What you will do: Repeat, exactly, the run of lines that opens with the line containing "# drop the cap" and closes with the line containing "if len(f) <= 4: wl2.f.append(f);", and leave all other lines out.

——————————

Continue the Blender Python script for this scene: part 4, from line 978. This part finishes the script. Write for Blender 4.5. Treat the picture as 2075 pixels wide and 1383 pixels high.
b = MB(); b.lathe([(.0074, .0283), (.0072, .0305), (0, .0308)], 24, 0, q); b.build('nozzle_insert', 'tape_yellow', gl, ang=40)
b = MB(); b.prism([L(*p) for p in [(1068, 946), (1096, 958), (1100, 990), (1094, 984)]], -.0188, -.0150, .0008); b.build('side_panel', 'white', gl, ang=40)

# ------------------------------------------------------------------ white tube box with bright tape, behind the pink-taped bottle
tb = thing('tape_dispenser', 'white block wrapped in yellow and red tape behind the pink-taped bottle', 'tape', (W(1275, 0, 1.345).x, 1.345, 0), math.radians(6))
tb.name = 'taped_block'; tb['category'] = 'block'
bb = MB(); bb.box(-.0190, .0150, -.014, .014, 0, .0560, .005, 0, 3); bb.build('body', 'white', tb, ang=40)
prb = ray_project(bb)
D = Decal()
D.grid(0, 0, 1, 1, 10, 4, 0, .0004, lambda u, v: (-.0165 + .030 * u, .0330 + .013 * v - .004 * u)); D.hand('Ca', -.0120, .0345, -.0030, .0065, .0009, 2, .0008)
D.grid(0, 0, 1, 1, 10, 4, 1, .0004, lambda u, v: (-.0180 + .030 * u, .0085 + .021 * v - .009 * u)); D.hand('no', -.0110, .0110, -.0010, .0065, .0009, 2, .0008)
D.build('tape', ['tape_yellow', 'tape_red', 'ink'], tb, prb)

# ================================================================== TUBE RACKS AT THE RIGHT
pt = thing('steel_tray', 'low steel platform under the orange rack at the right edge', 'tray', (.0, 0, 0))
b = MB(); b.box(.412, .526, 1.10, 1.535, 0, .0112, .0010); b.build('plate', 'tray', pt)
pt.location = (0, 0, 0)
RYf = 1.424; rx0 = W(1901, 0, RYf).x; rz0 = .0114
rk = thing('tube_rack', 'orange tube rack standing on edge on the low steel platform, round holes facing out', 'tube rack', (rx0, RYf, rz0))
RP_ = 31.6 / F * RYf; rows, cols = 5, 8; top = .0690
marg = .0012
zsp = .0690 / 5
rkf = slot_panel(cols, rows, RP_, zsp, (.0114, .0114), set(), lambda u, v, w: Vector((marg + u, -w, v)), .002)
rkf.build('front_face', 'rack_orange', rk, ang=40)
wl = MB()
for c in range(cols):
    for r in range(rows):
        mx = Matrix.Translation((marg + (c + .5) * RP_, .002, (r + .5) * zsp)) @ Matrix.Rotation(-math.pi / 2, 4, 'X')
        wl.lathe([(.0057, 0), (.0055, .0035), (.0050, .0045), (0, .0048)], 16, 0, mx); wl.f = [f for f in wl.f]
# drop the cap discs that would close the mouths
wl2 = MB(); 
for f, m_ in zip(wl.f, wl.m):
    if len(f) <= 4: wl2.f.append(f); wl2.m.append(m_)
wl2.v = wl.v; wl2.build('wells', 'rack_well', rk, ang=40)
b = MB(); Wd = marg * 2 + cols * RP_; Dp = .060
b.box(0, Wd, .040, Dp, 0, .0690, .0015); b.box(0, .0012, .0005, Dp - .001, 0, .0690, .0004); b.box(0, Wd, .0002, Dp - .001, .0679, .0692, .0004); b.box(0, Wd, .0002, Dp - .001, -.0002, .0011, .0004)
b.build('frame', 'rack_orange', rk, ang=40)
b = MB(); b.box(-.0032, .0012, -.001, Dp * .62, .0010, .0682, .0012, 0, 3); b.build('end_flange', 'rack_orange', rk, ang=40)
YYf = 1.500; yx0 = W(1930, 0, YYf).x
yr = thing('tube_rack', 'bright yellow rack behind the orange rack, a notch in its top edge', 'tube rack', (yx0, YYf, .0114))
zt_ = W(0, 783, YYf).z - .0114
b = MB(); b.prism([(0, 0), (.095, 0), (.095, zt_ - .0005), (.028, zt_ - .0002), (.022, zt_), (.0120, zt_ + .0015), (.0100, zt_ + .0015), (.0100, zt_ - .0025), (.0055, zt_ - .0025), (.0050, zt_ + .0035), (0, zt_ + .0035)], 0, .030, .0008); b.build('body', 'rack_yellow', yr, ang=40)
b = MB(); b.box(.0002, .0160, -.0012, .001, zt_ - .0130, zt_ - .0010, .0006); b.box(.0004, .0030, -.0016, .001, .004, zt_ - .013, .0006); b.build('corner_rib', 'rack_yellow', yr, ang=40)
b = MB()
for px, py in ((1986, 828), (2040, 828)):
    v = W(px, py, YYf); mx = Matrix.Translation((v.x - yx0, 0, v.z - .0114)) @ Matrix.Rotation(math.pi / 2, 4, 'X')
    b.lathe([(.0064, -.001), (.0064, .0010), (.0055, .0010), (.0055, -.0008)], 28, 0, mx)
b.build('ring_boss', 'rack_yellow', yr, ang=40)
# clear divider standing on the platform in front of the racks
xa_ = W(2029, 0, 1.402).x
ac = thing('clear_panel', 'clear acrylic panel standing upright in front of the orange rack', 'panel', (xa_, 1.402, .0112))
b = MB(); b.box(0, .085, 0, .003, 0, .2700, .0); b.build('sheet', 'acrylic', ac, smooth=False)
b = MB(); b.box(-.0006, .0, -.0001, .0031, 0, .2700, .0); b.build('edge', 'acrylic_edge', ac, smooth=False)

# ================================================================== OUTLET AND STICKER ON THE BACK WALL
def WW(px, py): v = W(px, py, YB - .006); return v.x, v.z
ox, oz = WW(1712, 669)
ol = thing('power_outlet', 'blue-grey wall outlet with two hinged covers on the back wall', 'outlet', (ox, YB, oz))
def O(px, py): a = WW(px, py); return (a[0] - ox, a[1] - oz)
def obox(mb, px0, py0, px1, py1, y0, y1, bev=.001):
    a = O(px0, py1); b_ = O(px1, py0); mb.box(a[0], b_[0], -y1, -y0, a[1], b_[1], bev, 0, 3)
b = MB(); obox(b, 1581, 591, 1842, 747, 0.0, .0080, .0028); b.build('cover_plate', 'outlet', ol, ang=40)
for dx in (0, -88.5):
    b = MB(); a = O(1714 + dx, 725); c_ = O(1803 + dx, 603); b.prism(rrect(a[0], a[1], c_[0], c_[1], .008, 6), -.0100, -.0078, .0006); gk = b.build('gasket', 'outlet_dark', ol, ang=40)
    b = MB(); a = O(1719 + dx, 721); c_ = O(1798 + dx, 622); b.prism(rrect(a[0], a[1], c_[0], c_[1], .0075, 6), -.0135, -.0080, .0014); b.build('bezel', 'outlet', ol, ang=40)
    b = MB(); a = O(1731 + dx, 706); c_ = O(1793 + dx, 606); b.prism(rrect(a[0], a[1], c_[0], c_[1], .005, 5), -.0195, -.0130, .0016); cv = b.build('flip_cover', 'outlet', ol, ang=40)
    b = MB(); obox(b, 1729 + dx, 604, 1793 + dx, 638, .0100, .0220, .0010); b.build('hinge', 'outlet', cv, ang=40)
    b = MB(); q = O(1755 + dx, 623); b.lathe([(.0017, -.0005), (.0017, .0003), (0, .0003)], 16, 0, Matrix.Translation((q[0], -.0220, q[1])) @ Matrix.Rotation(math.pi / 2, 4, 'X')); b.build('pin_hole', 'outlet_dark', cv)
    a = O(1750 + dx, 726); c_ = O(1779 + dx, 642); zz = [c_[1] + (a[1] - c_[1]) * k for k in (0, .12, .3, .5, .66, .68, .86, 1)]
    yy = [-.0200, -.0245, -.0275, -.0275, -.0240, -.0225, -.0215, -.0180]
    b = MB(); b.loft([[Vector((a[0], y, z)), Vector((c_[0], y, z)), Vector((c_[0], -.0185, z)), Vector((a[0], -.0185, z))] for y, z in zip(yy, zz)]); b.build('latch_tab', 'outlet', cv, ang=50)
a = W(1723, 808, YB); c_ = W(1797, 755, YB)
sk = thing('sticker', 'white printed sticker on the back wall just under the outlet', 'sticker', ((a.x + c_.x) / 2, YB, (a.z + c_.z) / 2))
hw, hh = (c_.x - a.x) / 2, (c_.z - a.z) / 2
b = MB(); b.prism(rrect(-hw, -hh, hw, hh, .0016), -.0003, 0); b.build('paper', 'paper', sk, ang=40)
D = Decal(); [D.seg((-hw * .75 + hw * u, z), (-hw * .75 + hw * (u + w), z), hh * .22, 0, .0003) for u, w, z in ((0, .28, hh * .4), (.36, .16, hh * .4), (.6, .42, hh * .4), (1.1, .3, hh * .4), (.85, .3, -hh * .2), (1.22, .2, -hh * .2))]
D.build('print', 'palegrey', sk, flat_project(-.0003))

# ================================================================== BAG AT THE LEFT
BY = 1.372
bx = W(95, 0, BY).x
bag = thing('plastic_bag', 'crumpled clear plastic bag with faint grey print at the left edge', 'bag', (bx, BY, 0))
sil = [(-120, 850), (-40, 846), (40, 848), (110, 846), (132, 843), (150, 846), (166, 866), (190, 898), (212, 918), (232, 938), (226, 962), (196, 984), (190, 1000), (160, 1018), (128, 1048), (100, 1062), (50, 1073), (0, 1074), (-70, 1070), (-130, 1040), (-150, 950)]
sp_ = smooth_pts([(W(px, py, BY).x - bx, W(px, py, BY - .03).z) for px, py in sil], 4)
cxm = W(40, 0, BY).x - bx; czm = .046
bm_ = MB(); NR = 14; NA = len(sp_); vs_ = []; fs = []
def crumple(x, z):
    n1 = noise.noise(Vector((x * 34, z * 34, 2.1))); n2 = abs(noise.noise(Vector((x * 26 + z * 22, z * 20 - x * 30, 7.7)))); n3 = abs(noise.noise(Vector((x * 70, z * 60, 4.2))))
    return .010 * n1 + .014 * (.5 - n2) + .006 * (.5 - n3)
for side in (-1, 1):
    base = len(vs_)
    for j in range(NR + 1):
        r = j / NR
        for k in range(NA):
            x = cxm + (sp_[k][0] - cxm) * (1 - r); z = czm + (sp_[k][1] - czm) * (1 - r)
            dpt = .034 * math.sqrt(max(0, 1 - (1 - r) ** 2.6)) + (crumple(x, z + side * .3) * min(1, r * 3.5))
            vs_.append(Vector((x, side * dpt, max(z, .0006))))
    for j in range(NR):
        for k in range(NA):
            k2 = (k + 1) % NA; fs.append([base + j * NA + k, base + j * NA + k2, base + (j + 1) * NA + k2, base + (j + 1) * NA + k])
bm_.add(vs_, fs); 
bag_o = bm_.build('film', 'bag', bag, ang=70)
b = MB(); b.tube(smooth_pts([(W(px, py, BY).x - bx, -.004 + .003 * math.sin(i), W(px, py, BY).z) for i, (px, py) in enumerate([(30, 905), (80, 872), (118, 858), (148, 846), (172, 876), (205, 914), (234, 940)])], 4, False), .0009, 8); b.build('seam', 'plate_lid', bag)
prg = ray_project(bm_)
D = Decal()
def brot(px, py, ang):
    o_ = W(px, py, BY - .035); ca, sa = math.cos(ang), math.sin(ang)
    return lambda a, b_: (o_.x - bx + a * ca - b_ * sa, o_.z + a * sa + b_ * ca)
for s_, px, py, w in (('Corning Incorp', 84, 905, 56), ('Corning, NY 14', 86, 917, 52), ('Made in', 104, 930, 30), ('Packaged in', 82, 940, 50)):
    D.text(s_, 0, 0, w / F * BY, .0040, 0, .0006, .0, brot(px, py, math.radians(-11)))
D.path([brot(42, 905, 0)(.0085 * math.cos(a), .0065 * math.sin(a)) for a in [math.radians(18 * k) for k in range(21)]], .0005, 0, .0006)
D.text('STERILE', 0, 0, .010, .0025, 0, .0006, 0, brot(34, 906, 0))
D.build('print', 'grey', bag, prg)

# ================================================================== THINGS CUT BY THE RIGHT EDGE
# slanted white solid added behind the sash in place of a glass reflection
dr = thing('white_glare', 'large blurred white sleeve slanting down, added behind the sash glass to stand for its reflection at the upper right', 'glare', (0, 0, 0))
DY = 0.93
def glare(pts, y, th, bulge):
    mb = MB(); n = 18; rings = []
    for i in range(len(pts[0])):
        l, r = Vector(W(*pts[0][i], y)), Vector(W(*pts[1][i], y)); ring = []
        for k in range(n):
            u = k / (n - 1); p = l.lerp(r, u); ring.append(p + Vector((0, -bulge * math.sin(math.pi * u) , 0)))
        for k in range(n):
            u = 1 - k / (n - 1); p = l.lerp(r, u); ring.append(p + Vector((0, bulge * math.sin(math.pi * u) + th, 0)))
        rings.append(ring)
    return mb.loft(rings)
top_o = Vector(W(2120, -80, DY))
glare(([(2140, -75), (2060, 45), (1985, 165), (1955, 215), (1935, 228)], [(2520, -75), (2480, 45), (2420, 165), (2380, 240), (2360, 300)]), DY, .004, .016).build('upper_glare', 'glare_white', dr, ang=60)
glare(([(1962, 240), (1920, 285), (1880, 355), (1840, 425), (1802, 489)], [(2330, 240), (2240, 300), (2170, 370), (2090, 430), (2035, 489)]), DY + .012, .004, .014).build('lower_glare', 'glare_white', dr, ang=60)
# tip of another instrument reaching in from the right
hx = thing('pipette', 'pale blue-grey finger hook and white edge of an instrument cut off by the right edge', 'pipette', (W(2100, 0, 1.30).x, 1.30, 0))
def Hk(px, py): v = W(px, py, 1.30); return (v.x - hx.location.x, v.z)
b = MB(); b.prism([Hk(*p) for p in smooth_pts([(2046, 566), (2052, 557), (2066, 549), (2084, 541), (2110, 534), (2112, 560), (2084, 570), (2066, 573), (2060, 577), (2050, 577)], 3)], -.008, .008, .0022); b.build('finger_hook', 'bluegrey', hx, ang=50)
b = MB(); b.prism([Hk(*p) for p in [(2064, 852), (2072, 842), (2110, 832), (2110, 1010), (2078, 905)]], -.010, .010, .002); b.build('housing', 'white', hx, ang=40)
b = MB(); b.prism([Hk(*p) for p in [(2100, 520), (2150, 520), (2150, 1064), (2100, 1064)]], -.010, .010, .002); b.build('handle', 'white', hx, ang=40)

——————————

Finished exercise:
# drop the cap discs that would close the mouths
wl2 = MB(); 
for f, m_ in zip(wl.f, wl.m):
    if len(f) <= 4: wl2.f.append(f); wl2.m.append(m_)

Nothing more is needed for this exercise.